Communist regimes tend to penetrate all areas of social life by virtue of their anti-individualistic principles. Thus, in communist regimes it is common to observe control and censorship of communications and educational systems. Interference of the State in family matters, one-party system, political persecution, and the prohibition of religion are also common. It is also characterized by the nationalization of the media, production, banking and financial systems and the perpetuation of the ruling elite in power.

Main types

Primitive

This is the name that Marx gave to a primary phase of the historical processes of economic and social formation. According to Marx, this phase was characterized by common ownership of the means of production. There was a small productive force and more equal distribution of wealth.

For Marx, this type corresponded to the most primitive form of productive society. It is production, prior to the time of the division of labor. According to Marx this was a consequence of the defenseless state of the individual when there were not yet institutionalized forms of society.

Egalitarian

This type refers to the state prior to Marxist thought, going to the origin of communist thought and closer to utopia. They are closely related to the theory of utopian socialism. In this system the organized group prevails over individualism.

Utopian

It is an evolution of the previously described type, with the development of the capitalist world and the Industrial Revolution. Utopian communist hold ideas close to the pure egalitarianism of goods and means of production, eliminating private property completely. In other words, their vision is a society free from exploitation and social inequalities.

Scientific

As with scientific socialism, communist theories were ordered and structured following the scientific method. It is the moment when critical and scientific study of history and economics took over, in sharp contrast to the utopian tendencies described above.
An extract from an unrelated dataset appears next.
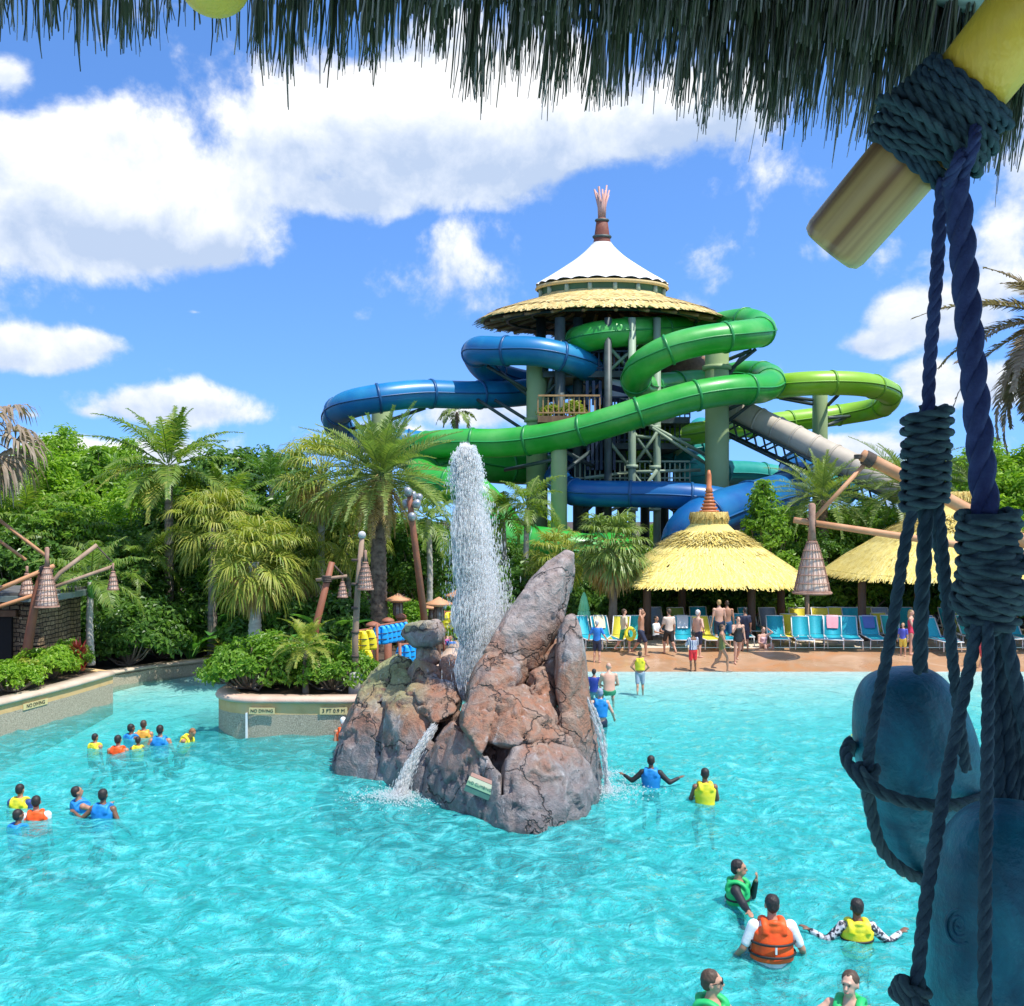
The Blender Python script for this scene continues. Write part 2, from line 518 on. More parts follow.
# aerated streaks; pale tones also painted in for light on the ripples
st = k.ramp(k.noise(1.5, v, 5, .6, 2.2), [(.36, .42), (.5, .58), (.66, .84)])
m1 = k('MixShader'); sy = k('SeparateXYZ'); k.l(v, sy.inputs[0]); mry = k('MapRange'); k.l(sy.outputs[1], mry.inputs[0]); mry.inputs[1].default_value = 20; mry.inputs[2].default_value = 31; mry.inputs[3].default_value = 1; mry.inputs[4].default_value = .12
k.l(k.math('MULTIPLY', st, mry.outputs[0]), m1.inputs[0]); k.l(tr.outputs[0], m1.inputs[1]); k.l(df.outputs[0], m1.inputs[2])
fr = k('Fresnel'); fr.inputs[0].default_value = 1.33; k.l(bp.outputs[0], fr.inputs[1])
m2 = k('MixShader'); k.l(k.math('MINIMUM', k.math('MULTIPLY', fr.outputs[0], 1.0), .55), m2.inputs[0]); k.l(m1.outputs[0], m2.inputs[1]); k.l(gl.outputs[0], m2.inputs[2])
out = m.node_tree.nodes['Material Output']; k.l(m2.outputs[0], out.inputs[0])
va = k('VolumeAbsorption'); va.inputs['Color'].default_value = (.07, .90, .88, 1); va.inputs['Density'].default_value = .5
k.l(va.outputs[0], out.inputs['Volume'])
o = link('water', me, m); o['kind'] = 'structure'
# ============================================================ plants
def unit(a): return a / (np.linalg.norm(a, axis=-1, keepdims=True) + 1e-12)


def leaf_quads(c, d, nrm, L, W, fold=.25):
    """kite-shaped leaves: base c, along d, facing nrm"""
    d = unit(d); s = unit(np.cross(d, nrm)); nn = np.cross(s, d)
    L = np.broadcast_to(L, (len(c),))[:, None]; W = np.broadcast_to(W, (len(c),))[:, None]
    b = c; t = c + d * L - nn * L * .12
    m = c + d * L * .45
    l = m + s * W * .5 + nn * W * fold; r = m - s * W * .5 + nn * W * fold
    v = np.stack([b, r, t, l], 1).reshape(-1, 3)
    return v, np.arange(len(v)).reshape(-1, 4)


def crown_mesh(name, blobs, n, L, seed, clump=.55, up=.35, aspect=.5, nclump=None, gap=.0):
    """leaf clumps spread through the volume of some ellipsoids (cx,cy,cz,rx,ry,rz)"""
    g = np.random.default_rng(seed)
    bl = np.array(blobs, float); wgt = bl[:, 3] * bl[:, 4] * bl[:, 5]; wgt = wgt ** .66; wgt /= wgt.sum()
    nclump = nclump or max(14, n // 60)
    which = g.choice(len(bl), nclump, p=wgt)
    u = unit(g.normal(size=(nclump, 3)))
    u[:, 2] = np.where(u[:, 2] < -.35, -u[:, 2], u[:, 2])
    rad = g.uniform(.62, 1.06, nclump) ** .8
    cc = bl[which, :3] + u * bl[which, 3:] * rad[:, None]
    cs = clump * g.uniform(.55, 1.25, nclump)
    k = g.integers(0, nclump, n)
    o = g.normal(size=(n, 3)); o = unit(o) * (g.random(n) ** .45)[:, None]
    c = cc[k] + o * cs[k][:, None] * np.array([1, 1, .72])
    out = unit(o * .8 + u[k] * .7 + np.array([0, 0, up]) + g.normal(size=(n, 3)) * .45)
    d = unit(np.cross(out, g.normal(size=(n, 3)))) + out * .25 + np.array([0, 0, -.18])
    v, f = leaf_quads(c, d, out, L * g.uniform(.65, 1.25, n), L * aspect * g.uniform(.8, 1.2, n))
    # twigs reaching the clumps
    tw = MB()
    base = np.array([0, 0, bl[:, 2].min() - bl[0, 5] * .6])
    for q in range(min(nclump, 34)):
        a = base * .55 + cc[q] * .45 + np.array([0, 0, -.15])
        tw.tube([base, a, cc[q]], [.05, .03, .012], 4, cap=False)
    return mesh_np(name, v, f), tw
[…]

Difference between communism and socialism

Although there is a tendency to identify socialism with communism, both doctrines differ widely in their goal and in the means of achieving it.

The communist goal is the elimination of social classes and the establishment of absolute social equality. Eventually, this would result in the disappearance of the state. The only means to achieve this is to eliminate the private ownership of the means of production.

In contrast, socialism presupposes regulation of the balance between different social classes, as well as the regulation of state power through citizen participation.

Even though socialism accepts the Marxist principle of class struggle insofar as it mobilizes social change, it does not question private property.